China
"Hasta hace unas décadas, cruzarte con un ciudadano chino en España era una rareza. Los chinos eran un juego y las chinas, esas piedrecitas que molestaban en el zapato o que servían para divertimento de chavales armados con un tirachinas. Algunos después crecían y se hacían con otras chinas, de hachís, para otro tipo de divertimentos", la palabra del día de Isaías Lafuente
Madrid
Si medio mundo habla en estos días China, hablemos hoy y aquí de la palabra china. Como nombre propio, nos encontraríamos ante un más que probable epónimo, porque el país asiático recibiría el nombre de la primera dinastía imperial, la dinastía Chin, como si hubiéramos decidido bautizar nuestro país como Borbonia, más o menos. Y de ahí sus naturales recibieron un gentilicio calcado, que no es frecuente. No son chineses ni chinoles, son chinos y chinas. Y punto.
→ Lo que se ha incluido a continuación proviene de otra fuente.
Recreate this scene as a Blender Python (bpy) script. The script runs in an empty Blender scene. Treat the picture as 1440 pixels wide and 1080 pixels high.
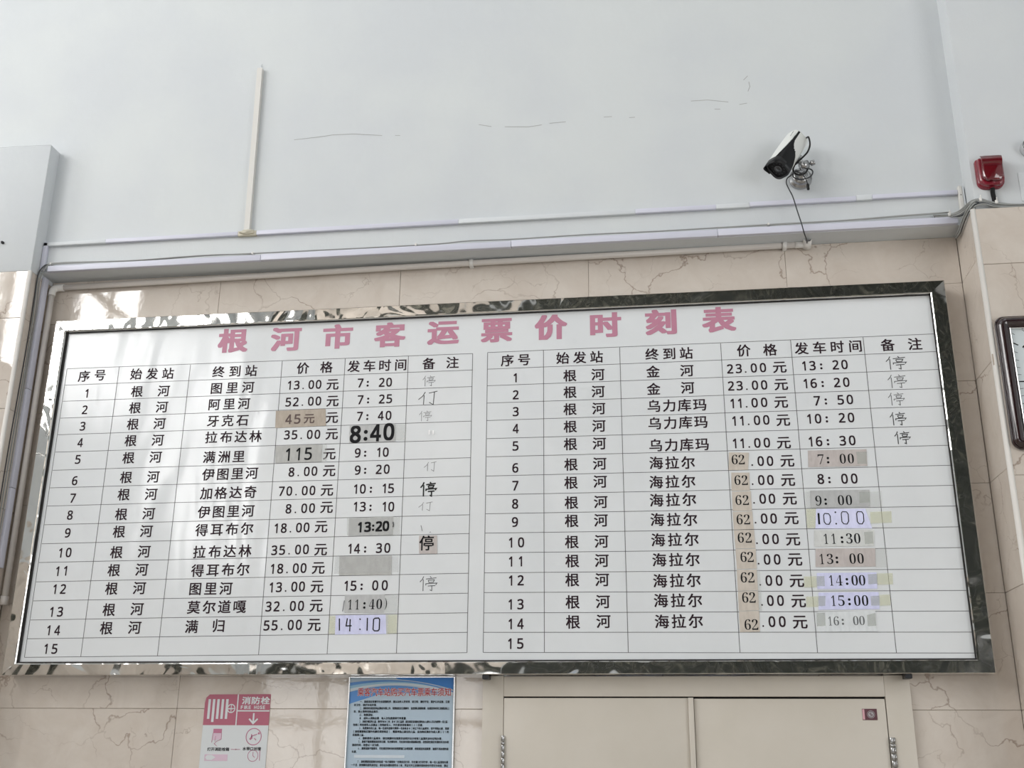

Hasta hace unas décadas, cruzarte con un ciudadano chino en España era una rareza. Los chinos eran un juego y las chinas, esas piedrecitas que molestaban en el zapato o que servían para divertimento de chavales armados con un tirachinas. Algunos después crecían y se hacían con otras chinas, de hachís, para otro tipo de divertimentos. Y aprovechando la lejanía de los naturales de China, les fuimos adjudicando características denigratorias: trabajar uno como un chino o engañar a alguien como a un chino, quizás fruto de un pasado esclavista, o tocarle a alguien la china, signo de mala suerte. Y si queríamos rechazar algo de manera contundente, soltábamos un "naranjas de la china" y nos quedábamos tan campantes. Hoy las cosas han cambiado. Con frecuencia comemos o compramos en un chino, nos cruzamos con alguno de los más de 220000 chinos censados en España o con alguna de las más de 20000 niñas adoptadas por familias españolas en el último cuarto de siglo. Y debemos cuidarnos de decir según qué cosas que hoy rechinan.